Model For The Iconic Rosie The Riveter Painting Dies At 92

The model who posed for Norman Rockwell's famous 1943 Rosie the Riveter painting has died. Mary Doyle Keefe was 92 years old when she passed away at her home in Simsbury, Connecticut on Tuesday. 

Rosie the Riveter first appeared during World War II and became a symbol for the millions of women who joined the workforce in place of men who'd gone overseas. In May 1943, the iconic Rockwell Rosie went mainstream after it appeared on the cover of the Saturday Evening Post. (Another common — but different — image with the "We Can Do It" slogan appeared around the same time.)

In the decades after the war, Rosie has become a symbol for female strength overall. She's popped up in at least one epic Instagram post by Beyoncé and inspired hundreds of last minute Halloween costumes.

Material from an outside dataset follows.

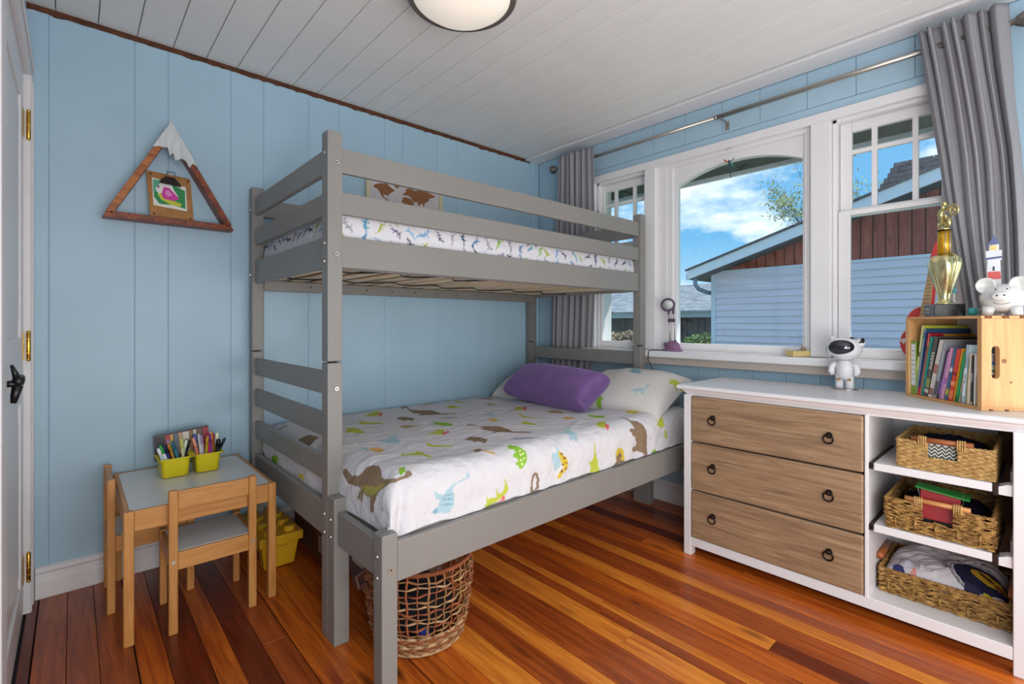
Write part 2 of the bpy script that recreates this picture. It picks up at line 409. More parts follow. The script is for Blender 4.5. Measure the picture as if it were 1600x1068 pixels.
# window wall
wall_right = structure('wall_right')
def wr(y0, y1, z0, z1, nm='wall_board', bev=.004): MB().box(XW, XW+.012, y0+.0007, y1-.0007, z0, z1).build(nm, WALL, wall_right, bevel=bev*.6, seg=2)
OY0, OY1, OZ0, OZ1 = .245, 2.182, .955, 2.13       # window opening
MB().box(XW+.0105, 2.95, YF, OY0, -.02, HC+.02).build('wall_backing', WALL, wall_right)
MB().box(XW+.0105, 2.95, OY1, YL+.1, -.02, HC+.02).build('wall_backing', WALL, wall_right)
MB().box(XW+.0105, 2.95, OY0, OY1, -.02, OZ0-.045).build('wall_backing', WALL, wall_right)
MB().box(XW+.0105, 2.95, OY0, OY1, OZ1, HC+.02).build('wall_backing', WALL, wall_right)
ys = [YF, -.78, -.5, -.18, .165]
for a, b in zip(ys[:-1], ys[1:]): wr(a, b, 0, HC-.012)
ys = [.165, .42, .59, .77, .93, 1.10, 1.29, 1.41, 1.55, 1.70, 1.86, 2.02, 2.27]
for a, b in zip(ys[:-1], ys[1:]): wr(a, b, 0, .90)
for a, b in ((2.27, 2.46), (2.46, 2.62), (2.62, 2.758)): wr(a, b, 0, HC-.012)
ys = [.165, .40, .62, .83, 1.06, 1.27, 1.50, 1.72, 1.93, 2.12, 2.27]
for a, b in zip(ys[:-1], ys[1:]): wr(a, b, 2.222, HC-.012)
wr(.165, 2.27, 2.16, 2.220)

# window casings, sill, apron
GL = glass_mat('window_glass')
MB().box(XW-.020, XW+.02, .155, 2.274, 2.128, 2.175).build('trim_6', TRIM, None, bevel=.003, kind='structure')
m = MB(); m.box(XW-.020, XW+.01, 2.182, 2.274, .955, 2.128); m.build('trim_7', TRIM, None, bevel=.003, kind='structure')
m = MB(); m.box(XW-.020, XW+.155, 1.693, 1.773, .955, 2.128); m.build('trim_8', TRIM, None, bevel=.003, kind='structure')
m = MB(); m.box(XW-.020, XW+.155, .720, .809, .955, 2.128); m.build('trim_9', TRIM, None, bevel=.003, kind='structure')
m = MB(); m.box(XW-.020, XW+.01, .155, .245, .955, 2.128); m.build('trim_10', TRIM, None, bevel=.003, kind='structure')
m = MB(); m.box(2.695, 2.99, .13, 2.235, .913, .953); m.build('trim_11', WHITE, None, bevel=.006, kind='structure')
m = MB(); m.box(2.738, XW+.01, .15, 2.22, .868, .913); m.build('trim_12', plain('shaded_apron_paint', '#c9bcb2', .5), None, bevel=.003, kind='structure')  # beige tone paints in the shade beneath the sill

def sash_rails(m, x0, x1, y0, y1, z0, z1, st, top, bottom):
    m.box(x0, x1, y0, y0+st, z0, z1); m.box(x0, x1, y1-st, y1, z0, z1)
    m.box(x0, x1, y0+st, y1-st, z1-top, z1); m.box(x0, x1, y0+st, y1-st, z0, z0+bottom)

def double_hung(name, y0, y1):
    w = structure(name)
    m = MB(); m.box(2.80, 2.945, y0, y0+.018, .953, 2.13); m.box(2.80, 2.945, y1-.018, y1, .953, 2.13); m.box(2.80, 2.945, y0, y1, 2.112, 2.13)
    m.build('window_frame', TRIM, w, bevel=.002)
    a, b = y0+.02, y1-.02; st = (y1-y0-.04-.333)/2
    m = MB(); sash_rails(m, 2.812, 2.840, a, b, .953, 1.675, st, .024, .050); m.build('lower_sash', TRIM, w, bevel=.003)
    m = MB(); sash_rails(m, 2.843, 2.872, a, b, 1.648, 2.112, st, .048, .040); m.build('upper_sash', TRIM, w, bevel=.003)
    ga, gb = a+st, b-st; cw = .079
    m = MB()
    for q in (ga+cw, gb-cw-.022): m.box(2.846, 2.868, q, q+.022, 1.685, 2.068)
    m.box(2.847, 2.867, ga, gb, 1.955, 1.976); m.build('muntin', TRIM, w, bevel=.002)
    MB().box(2.824, 2.828, ga-.004, gb+.004, 1.0, 1.654).build('pane', GL, w)
    q = [ga, ga+cw+.011, gb-cw-.011, gb]
    for i in range(3):
        for z0, z1 in ((1.685, 1.9655), (1.9655, 2.067)): MB().box(2.856, 2.859, q[i], q[i+1], z0, z1).build('pane', GL, w)
    return w
w1 = double_hung('window_1', 1.775, 2.180)
w3 = double_hung('window_3', .247, .719)
m = MB(); m.smooth = True; m.tube([(2.795, 2.165, 1.93), (2.78, 2.165, 1.90), (2.78, 2.165, 1.86), (2.795, 2.165, 1.84)], .005, 6); m.build('sash_catch', IRON, w1)
# middle window with an arched head
w2 = structure('window_2')
gy0, gy1, gz0, zs, zc = .857, 1.572, 1.0, 1.984, 2.066
m = MB(); m.box(2.80, 2.945, .809, .832, .953, 2.13); m.box(2.80, 2.945, 1.625, 1.693, .953, 2.13); m.box(2.80, 2.945, .832, 1.625, 2.105, 2.13)
m.build('window_frame', TRIM, w2, bevel=.003)
m = MB(); m.box(2.818, 2.868, .832, gy0, .953, 2.105); m.box(2.818, 2.868, gy1, 1.625, .953, 2.105); m.box(2.818, 2.868, gy0, gy1, .953, gz0)
hw = (gy1-gy0)/2; sag = zc-zs; R = (hw*hw+sag*sag)/(2*sag); yc = (gy0+gy1)/2; N = 26
for i in range(N):
    a = gy0+(gy1-gy0)*i/N; b = gy0+(gy1-gy0)*(i+1)/N
    za = zc-R+math.sqrt(R*R-(a-yc)**2); zb = zc-R+math.sqrt(R*R-(b-yc)**2)
    m.hexa([(2.818, a, za), (2.868, a, za), (2.868, b, zb), (2.818, b, zb), (2.818, a, 2.105), (2.868, a, 2.105), (2.868, b, 2.105), (2.818, b, 2.105)])
m.build('sash', TRIM, w2)
m = MB(); m.box(2.806, 2.820, .832, .848, .953, 2.105); m.box(2.806, 2.820, 1.590, 1.625, .953, 2.105); m.build('stop_bead', TRIM, w2, bevel=.003)
MB().box(2.84, 2.844, gy0-.004, gy1+.004, gz0-.004, 2.07).build('pane', GL, w2)

# eave of this house above the windows
m = MB(); m.box(2.95, 3.36, -3.2, 5.2, 2.158, 2.175); m.build('trim_13', plain('dark_green_soffit', '#35443f', .7, vary=.3, vscale=14), None, kind='structure')
m = MB(); m.box(3.35, 3.375, -3.2, 5.2, 2.131, 2.29); m.box(3.375, 3.47, -3.2, 5.2, 2.18, 2.27); m.build('trim_14', TRIM, None, bevel=.003, kind='structure')
m = MB(); m.hexa([(2.0, -3.2, 2.62), (3.48, -3.2, 2.27), (3.48, 5.2, 2.27), (2.0, 5.2, 2.62), (2.0, -3.2, 2.68), (3.48, -3.2, 2.31), (3.48, 5.2, 2.31), (2.0, 5.2, 2.68)])
m.build('trim_15', plain('own_roof', '#3c3a3c', .9), None, kind='structure')

# flush ceiling lamp
lm = thing('ceiling_lamp', 'round flush ceiling lamp with cream glass bowl and bronze ring', 'lamp', (1.08, 1.475, HC))
m = MB(); m.smooth = True; c = (1.08, 1.475, 0)
m.lathe([(.06, HC), (.10, HC-.004), (.105, HC-.03), (.06, HC-.04)], c, 36); m.build('canopy', IRON, lm)
m = MB(); m.smooth = True; m.lathe([(.183, 2.336), (.200, 2.333), (.207, 2.341), (.205, 2.352), (.196, 2.356), (.183, 2.350), (.183, 2.336)], c, 56); m.build('rim', plain('bronze_ring', '#8a8178', .35, .6), lm, label='bronze ring')
GLS = plain('lit_cream_glass', '#efe6d8', .25, emis=.38)
m = MB(); m.smooth = True; m.lathe([(.002, 2.274), (.05, 2.277), (.10, 2.288), (.145, 2.306), (.175, 2.328), (.190, 2.345), (.186, 2.352)], c, 56); m.build('glass_bowl', GLS, lm, label='lit cream glass bowl')
for k in range(3):
    t = k*2.094+.4; MB().beam((1.08+.10*math.cos(t), 1.475+.10*math.sin(t), HC-.02), (1.08+.195*math.cos(t), 1.475+.195*math.sin(t), 2.35), .012, .004).build('bracket', IRON, lm)

# ================================================================ CURTAINS
RZ = 2.288
rod = thing('curtain_rod', 'brushed nickel curtain rod with ball finials above the windows', 'curtain rod', (2.70, 1.25, RZ))
m = MB(); m.smooth = True; m.cyl((2.70, 1.245, RZ), (2.70, 2.475, RZ), .0105, n=14); m.build('pole', STEEL, rod)
m = MB(); m.smooth = True; m.cyl((2.70, .10, RZ), (2.70, 1.26, RZ), .0125, n=14); m.cyl((2.70, 1.255, RZ), (2.70, 1.265, RZ), .0145, n=14); m.build('pole', STEEL, rod)
for y, s in ((2.475, 1), (.10, -1)):
    m = MB(); m.smooth = True; n0 = 24
    pr = [(.010, 0), (.013, .004), (.010, .010), (.018, .018), (.028, .034), (.030, .045), (.026, .060), (.014, .072), (.005, .078), (.001, .080)]
    b0 = len(m.v); m.lathe([(r, h*s) for r, h in pr], (2.70, y, RZ), n0, axis='y')
    for i in range(b0, len(m.v)):
        x_, y_, z_ = m.v[i]; a = math.atan2(z_-RZ, x_-2.70)+(y_-y)*25; k = 1+.07*math.cos(8*a); m.v[i] = (2.70+(x_-2.70)*k, y_, RZ+(z_-RZ)*k)
    m.build('finial', plain('finial_nickel', '#8d8880', .28, .9) if s == 1 else bpy.data.materials['finial_nickel'], rod, label='fluted ball finial')
for y in (1.235, 2.46, .13):
    m = MB(); m.box(2.782, 2.788, y-.010, y+.010, RZ-.055, RZ-.005); m.box(2.780, 2.788, y-.008, y+.008, RZ-.03, RZ-.01); m.tube([(2.785, y, RZ-.015), (2.75, y, RZ-.012), (2.715, y, RZ-.014), (2.70, y, RZ-.016)], .005, 8); m.box(2.69, 2.712, y-.008, y+.008, RZ-.017, RZ-.012)
    m.build('bracket', STEEL, rod, bevel=.001)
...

Keefe met Norman Rockwell in her hometown of Arlington, Vermont. The painter accentuated the young telephone operator's delicate frame, bulking up her arms and shoulders. In a not-so-subtle nod to the war, he put a copy of Mein Kampf crushed beneath her feet.

Keefe was paid $10 when she posed for the painting. In 2002, the work sold at auction for $4.9 million. It's since been acquired by the Crystal Bridges museum in Arkansas.